What you should do
Every line with the string "scene" should be gathered.

Stored data

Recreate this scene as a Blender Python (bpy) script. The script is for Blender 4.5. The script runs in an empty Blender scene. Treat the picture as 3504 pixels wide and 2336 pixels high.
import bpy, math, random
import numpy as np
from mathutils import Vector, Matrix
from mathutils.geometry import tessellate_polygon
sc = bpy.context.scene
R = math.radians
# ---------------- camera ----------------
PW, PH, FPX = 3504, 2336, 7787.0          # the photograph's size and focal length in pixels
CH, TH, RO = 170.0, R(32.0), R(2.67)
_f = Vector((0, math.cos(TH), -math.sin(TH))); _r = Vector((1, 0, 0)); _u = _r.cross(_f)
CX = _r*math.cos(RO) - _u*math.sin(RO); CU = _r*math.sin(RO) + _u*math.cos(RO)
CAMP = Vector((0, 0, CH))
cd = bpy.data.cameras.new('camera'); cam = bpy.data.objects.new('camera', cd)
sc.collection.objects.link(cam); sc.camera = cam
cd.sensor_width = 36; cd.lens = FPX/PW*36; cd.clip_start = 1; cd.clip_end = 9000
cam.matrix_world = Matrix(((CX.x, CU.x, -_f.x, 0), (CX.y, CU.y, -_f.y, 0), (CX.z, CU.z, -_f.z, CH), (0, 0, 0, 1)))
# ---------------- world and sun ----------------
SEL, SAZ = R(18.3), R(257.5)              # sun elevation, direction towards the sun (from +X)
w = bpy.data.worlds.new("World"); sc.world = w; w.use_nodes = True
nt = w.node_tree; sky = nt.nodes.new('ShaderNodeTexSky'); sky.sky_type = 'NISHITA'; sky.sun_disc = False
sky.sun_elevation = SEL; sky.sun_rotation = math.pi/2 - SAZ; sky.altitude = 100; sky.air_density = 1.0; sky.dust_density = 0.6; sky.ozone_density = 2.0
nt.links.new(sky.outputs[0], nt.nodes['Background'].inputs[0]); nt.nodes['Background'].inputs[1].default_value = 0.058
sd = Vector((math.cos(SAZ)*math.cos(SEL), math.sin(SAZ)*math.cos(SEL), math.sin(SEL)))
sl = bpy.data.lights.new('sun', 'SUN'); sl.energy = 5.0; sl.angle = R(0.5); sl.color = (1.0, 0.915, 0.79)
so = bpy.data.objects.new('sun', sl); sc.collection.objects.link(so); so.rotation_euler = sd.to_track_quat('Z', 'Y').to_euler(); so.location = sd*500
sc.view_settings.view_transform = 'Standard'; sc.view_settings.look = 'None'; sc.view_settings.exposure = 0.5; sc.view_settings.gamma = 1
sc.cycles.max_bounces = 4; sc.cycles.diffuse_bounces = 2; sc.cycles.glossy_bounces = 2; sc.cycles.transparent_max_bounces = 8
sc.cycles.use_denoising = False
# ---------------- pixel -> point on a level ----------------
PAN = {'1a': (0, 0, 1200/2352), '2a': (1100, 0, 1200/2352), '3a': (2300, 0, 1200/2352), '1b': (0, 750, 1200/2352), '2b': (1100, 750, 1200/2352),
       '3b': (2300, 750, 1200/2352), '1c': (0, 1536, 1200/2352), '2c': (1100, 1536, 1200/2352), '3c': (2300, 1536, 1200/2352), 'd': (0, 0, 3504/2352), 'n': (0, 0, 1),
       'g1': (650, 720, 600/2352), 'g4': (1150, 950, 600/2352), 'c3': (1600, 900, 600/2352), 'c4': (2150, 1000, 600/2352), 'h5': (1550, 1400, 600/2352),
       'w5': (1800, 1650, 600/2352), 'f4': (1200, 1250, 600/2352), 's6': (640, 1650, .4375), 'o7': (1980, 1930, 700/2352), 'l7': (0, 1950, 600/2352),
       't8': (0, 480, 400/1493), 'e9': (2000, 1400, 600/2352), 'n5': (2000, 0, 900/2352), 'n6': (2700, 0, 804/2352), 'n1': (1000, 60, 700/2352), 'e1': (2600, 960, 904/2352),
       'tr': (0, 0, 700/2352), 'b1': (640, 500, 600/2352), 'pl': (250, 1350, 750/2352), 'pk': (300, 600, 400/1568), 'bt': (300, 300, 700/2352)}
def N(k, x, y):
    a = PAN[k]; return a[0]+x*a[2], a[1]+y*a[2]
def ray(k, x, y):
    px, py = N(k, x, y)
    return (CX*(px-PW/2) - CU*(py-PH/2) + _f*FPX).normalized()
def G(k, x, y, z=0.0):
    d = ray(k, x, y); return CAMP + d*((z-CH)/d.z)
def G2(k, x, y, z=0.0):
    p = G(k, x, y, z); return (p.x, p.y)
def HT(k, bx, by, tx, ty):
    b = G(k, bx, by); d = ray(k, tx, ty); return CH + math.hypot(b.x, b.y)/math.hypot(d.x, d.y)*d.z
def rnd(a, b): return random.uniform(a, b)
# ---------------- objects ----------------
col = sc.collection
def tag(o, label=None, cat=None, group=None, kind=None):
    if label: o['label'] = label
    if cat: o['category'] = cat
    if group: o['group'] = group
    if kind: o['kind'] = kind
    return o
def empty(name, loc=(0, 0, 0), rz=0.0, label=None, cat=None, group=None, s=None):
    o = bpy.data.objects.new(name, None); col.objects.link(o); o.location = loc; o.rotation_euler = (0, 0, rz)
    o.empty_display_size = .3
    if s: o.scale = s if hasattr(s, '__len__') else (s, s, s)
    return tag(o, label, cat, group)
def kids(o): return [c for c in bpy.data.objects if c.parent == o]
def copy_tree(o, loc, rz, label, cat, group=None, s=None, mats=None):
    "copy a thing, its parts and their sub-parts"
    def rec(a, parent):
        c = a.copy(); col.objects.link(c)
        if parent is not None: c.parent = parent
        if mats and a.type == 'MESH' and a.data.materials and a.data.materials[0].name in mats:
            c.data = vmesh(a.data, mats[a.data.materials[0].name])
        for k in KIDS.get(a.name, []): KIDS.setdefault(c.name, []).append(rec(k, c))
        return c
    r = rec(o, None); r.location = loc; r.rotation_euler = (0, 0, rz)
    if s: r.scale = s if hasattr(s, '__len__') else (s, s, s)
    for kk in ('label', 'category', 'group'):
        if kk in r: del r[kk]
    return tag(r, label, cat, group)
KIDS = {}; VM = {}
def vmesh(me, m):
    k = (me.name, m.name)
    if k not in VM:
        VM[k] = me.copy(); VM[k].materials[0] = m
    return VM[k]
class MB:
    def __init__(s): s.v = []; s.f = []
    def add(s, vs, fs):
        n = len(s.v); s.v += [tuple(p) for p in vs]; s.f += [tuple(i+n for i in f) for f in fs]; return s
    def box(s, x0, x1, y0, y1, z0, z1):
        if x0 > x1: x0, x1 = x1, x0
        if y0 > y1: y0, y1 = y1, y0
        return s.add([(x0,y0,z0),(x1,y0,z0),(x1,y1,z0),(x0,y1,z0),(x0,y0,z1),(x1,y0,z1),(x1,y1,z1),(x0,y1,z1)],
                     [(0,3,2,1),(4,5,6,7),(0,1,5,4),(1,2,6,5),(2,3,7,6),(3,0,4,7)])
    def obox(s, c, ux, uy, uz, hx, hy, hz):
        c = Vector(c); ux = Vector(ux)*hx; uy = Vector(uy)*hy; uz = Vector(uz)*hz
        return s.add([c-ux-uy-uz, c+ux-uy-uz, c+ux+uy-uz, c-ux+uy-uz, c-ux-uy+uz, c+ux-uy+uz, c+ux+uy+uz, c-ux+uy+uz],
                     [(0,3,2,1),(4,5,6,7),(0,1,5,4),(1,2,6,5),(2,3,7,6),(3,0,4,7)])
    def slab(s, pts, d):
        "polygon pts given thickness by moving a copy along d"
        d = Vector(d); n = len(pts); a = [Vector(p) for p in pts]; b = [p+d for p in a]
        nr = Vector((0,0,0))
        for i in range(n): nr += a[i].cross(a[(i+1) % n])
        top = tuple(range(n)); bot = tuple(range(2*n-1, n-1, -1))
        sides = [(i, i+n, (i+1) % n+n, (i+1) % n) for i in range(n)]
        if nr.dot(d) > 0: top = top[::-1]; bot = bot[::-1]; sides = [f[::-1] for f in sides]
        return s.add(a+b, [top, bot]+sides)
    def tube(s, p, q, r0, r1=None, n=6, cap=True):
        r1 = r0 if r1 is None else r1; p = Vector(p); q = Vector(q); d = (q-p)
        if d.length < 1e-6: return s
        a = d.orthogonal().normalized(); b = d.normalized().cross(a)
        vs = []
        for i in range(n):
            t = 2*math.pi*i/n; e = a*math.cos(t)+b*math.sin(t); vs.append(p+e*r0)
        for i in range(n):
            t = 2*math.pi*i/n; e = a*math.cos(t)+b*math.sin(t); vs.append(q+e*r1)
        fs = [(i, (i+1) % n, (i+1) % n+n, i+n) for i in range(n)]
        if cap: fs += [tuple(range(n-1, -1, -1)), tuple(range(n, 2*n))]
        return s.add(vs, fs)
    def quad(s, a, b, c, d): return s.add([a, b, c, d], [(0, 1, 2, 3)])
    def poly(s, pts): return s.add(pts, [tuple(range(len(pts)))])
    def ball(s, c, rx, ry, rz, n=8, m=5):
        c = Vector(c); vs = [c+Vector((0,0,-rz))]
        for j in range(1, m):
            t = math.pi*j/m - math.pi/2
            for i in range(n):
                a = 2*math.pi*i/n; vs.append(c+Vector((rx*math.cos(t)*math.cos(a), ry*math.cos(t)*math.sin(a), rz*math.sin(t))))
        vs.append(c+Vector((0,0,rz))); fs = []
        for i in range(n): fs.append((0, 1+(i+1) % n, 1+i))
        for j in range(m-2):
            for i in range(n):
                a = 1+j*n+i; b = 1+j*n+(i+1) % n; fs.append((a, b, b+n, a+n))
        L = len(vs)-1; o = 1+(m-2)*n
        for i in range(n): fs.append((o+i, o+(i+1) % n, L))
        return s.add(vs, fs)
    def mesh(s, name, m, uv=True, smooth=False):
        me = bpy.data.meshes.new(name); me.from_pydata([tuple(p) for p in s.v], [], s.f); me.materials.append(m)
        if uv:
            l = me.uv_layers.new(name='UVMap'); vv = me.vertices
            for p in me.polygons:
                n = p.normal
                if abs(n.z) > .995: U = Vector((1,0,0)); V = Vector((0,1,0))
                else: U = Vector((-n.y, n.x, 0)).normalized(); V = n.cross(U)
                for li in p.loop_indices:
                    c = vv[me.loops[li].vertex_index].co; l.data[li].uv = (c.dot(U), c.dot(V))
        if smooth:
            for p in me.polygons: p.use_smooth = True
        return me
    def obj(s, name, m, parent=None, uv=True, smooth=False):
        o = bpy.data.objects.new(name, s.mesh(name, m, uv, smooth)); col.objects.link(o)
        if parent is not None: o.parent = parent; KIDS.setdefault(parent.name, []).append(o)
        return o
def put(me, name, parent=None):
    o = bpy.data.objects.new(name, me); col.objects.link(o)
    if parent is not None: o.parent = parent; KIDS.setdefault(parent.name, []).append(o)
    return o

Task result
Recreate this scene as a Blender Python (bpy) script. The script is for Blender 4.5. The script runs in an empty Blender scene. Treat the picture as 3504 pixels wide and 2336 pixels high.
sc = bpy.context.scene